══ Data provided ══

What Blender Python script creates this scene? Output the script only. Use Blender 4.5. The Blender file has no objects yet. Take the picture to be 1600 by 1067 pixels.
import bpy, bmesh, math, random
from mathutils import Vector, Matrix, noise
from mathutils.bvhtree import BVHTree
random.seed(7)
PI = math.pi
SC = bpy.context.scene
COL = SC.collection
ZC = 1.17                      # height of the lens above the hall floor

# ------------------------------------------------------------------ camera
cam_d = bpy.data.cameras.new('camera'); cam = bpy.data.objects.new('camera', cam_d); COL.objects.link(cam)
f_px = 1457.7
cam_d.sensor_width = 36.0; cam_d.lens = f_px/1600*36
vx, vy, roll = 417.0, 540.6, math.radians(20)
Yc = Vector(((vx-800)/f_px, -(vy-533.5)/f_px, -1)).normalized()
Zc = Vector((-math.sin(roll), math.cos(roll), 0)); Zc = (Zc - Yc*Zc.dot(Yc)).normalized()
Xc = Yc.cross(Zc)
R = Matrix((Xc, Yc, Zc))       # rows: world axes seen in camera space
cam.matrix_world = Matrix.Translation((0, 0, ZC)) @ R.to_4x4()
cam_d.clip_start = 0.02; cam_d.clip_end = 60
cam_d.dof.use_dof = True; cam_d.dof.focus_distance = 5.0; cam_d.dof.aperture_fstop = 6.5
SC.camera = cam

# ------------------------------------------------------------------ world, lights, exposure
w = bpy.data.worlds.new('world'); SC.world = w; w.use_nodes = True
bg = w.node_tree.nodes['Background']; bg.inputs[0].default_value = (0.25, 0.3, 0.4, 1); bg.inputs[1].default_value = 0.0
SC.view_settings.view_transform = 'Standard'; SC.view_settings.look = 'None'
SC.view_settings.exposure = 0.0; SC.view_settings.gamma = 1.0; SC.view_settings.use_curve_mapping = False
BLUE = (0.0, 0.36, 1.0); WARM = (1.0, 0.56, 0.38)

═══

■ **What you need to do**
Type out all of the material again, word for word.

■ **Solved problem**
What Blender Python script creates this scene? Output the script only. Use Blender 4.5. The Blender file has no objects yet. Take the picture to be 1600 by 1067 pixels.
import bpy, bmesh, math, random
from mathutils import Vector, Matrix, noise
from mathutils.bvhtree import BVHTree
random.seed(7)
PI = math.pi
SC = bpy.context.scene
COL = SC.collection
ZC = 1.17                      # height of the lens above the hall floor

# ------------------------------------------------------------------ camera
cam_d = bpy.data.cameras.new('camera'); cam = bpy.data.objects.new('camera', cam_d); COL.objects.link(cam)
f_px = 1457.7
cam_d.sensor_width = 36.0; cam_d.lens = f_px/1600*36
vx, vy, roll = 417.0, 540.6, math.radians(20)
Yc = Vector(((vx-800)/f_px, -(vy-533.5)/f_px, -1)).normalized()
Zc = Vector((-math.sin(roll), math.cos(roll), 0)); Zc = (Zc - Yc*Zc.dot(Yc)).normalized()
Xc = Yc.cross(Zc)
R = Matrix((Xc, Yc, Zc))       # rows: world axes seen in camera space
cam.matrix_world = Matrix.Translation((0, 0, ZC)) @ R.to_4x4()
cam_d.clip_start = 0.02; cam_d.clip_end = 60
cam_d.dof.use_dof = True; cam_d.dof.focus_distance = 5.0; cam_d.dof.aperture_fstop = 6.5
SC.camera = cam

# ------------------------------------------------------------------ world, lights, exposure
w = bpy.data.worlds.new('world'); SC.world = w; w.use_nodes = True
bg = w.node_tree.nodes['Background']; bg.inputs[0].default_value = (0.25, 0.3, 0.4, 1); bg.inputs[1].default_value = 0.0
SC.view_settings.view_transform = 'Standard'; SC.view_settings.look = 'None'
SC.view_settings.exposure = 0.0; SC.view_settings.gamma = 1.0; SC.view_settings.use_curve_mapping = False
BLUE = (0.0, 0.36, 1.0); WARM = (1.0, 0.56, 0.38)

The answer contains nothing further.